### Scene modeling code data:
• • •

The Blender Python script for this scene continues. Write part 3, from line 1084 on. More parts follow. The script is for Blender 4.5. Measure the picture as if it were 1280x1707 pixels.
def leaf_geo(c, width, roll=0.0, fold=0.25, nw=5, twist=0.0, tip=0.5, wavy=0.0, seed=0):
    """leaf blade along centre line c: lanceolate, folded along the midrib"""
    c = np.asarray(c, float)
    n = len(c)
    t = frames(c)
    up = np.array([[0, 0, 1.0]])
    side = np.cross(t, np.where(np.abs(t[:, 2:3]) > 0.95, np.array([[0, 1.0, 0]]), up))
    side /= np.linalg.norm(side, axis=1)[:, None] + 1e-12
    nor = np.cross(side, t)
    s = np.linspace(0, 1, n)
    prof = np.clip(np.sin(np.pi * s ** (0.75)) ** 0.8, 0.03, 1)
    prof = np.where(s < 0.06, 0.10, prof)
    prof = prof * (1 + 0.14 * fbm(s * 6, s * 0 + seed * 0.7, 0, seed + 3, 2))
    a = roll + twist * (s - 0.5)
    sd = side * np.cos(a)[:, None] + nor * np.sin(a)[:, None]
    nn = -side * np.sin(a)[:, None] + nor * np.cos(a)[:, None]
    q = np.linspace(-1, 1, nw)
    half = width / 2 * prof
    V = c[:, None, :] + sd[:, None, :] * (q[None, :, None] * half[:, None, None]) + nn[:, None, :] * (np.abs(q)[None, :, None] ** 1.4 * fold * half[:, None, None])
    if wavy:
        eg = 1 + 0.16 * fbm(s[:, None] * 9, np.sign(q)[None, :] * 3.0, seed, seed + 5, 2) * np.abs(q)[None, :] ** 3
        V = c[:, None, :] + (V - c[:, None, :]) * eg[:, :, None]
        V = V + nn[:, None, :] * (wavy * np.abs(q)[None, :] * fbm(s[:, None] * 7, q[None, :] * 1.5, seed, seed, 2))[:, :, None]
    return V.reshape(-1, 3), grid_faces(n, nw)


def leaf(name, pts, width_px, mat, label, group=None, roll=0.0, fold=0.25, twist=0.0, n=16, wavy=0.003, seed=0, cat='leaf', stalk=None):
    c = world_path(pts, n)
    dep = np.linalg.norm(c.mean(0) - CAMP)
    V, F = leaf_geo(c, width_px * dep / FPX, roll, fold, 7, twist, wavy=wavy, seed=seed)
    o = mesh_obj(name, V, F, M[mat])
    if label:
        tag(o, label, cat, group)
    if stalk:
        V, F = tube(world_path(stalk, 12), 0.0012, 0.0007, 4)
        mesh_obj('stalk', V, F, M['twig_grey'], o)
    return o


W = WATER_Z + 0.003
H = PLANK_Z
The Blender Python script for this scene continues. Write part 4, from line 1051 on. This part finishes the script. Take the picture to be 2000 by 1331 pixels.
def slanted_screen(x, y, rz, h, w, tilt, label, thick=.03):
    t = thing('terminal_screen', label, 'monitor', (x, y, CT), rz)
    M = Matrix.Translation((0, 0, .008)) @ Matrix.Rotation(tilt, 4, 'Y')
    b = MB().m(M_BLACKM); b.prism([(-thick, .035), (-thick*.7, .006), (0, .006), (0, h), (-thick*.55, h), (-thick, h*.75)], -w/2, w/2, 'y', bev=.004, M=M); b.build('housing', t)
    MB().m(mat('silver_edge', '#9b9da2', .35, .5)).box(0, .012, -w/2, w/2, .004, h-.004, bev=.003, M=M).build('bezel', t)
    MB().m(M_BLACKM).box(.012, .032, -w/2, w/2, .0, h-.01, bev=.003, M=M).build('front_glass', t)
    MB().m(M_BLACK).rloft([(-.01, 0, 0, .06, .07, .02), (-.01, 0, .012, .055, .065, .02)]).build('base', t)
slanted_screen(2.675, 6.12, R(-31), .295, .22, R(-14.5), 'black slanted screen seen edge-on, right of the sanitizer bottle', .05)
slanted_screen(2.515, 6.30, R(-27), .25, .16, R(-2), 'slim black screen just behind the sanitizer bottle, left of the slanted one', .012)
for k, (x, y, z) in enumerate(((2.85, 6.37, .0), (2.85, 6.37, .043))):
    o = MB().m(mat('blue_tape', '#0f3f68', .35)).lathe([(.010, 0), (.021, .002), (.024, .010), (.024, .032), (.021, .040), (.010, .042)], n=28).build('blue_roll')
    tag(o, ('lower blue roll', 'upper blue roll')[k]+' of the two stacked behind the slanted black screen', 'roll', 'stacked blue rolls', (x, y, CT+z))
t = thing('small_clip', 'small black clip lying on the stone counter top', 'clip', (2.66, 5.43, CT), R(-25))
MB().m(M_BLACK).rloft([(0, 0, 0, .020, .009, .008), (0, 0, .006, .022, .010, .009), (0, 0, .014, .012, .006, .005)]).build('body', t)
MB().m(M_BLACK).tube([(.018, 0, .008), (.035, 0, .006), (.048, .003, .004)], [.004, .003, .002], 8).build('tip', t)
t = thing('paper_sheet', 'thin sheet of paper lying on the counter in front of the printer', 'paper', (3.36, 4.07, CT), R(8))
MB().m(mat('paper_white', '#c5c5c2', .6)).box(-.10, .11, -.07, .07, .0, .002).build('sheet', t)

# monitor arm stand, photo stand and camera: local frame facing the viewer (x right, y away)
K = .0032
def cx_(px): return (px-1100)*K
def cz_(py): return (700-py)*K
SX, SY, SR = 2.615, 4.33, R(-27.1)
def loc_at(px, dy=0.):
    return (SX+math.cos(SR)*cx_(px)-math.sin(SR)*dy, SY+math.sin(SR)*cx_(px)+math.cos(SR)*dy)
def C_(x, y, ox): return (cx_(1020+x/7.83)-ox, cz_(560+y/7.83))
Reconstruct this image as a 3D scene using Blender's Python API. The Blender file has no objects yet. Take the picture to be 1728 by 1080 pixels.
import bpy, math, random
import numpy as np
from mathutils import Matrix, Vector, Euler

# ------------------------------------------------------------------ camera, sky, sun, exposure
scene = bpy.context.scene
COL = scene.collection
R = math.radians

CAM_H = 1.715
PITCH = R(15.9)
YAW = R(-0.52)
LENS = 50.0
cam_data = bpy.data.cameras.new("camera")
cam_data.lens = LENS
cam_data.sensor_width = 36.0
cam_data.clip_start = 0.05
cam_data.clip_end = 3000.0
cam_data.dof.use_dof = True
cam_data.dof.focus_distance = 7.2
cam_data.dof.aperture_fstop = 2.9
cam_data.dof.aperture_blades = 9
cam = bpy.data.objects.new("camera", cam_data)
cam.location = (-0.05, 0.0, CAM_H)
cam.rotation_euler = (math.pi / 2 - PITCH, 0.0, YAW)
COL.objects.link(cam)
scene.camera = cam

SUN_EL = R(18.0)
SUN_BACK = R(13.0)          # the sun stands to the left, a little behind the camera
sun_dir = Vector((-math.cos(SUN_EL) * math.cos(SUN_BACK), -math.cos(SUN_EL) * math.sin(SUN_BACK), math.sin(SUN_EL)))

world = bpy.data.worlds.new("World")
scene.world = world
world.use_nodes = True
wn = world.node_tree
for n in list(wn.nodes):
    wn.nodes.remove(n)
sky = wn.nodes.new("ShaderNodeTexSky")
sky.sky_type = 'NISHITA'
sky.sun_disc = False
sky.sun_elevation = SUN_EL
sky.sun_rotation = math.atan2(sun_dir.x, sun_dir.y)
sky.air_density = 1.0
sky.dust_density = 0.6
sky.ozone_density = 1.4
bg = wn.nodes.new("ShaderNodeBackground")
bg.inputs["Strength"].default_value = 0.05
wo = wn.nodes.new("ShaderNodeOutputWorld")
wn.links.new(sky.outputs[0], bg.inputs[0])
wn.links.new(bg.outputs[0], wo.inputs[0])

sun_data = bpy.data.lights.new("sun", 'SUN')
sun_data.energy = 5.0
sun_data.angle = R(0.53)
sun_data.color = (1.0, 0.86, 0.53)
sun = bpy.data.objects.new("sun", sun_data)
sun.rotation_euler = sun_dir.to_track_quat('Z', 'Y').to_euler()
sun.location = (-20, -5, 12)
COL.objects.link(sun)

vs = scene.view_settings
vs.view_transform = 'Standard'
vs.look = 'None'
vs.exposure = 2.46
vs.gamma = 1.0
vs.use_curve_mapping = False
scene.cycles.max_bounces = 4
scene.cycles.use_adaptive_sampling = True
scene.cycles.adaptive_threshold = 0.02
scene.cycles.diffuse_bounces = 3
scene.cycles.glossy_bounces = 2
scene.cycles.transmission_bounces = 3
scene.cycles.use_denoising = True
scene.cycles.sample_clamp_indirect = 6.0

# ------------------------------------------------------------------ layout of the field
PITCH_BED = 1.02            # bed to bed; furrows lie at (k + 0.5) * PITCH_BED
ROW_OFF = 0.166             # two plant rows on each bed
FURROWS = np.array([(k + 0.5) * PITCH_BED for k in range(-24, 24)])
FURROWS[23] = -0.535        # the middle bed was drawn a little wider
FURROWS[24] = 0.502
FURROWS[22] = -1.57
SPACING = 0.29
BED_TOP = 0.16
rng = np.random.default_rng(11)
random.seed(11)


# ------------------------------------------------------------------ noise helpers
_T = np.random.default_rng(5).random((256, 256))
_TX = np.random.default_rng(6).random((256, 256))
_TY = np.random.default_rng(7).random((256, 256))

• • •

### Given problem:
Look through the entries above for the word "from". Copy every line where it shows up.

### Task result:
The Blender Python script for this scene continues. Write part 3, from line 1084 on. More parts follow. The script is for Blender 4.5. Measure the picture as if it were 1280x1707 pixels.
The Blender Python script for this scene continues. Write part 4, from line 1051 on. This part finishes the script. Take the picture to be 2000 by 1331 pixels.
from mathutils import Matrix, Vector, Euler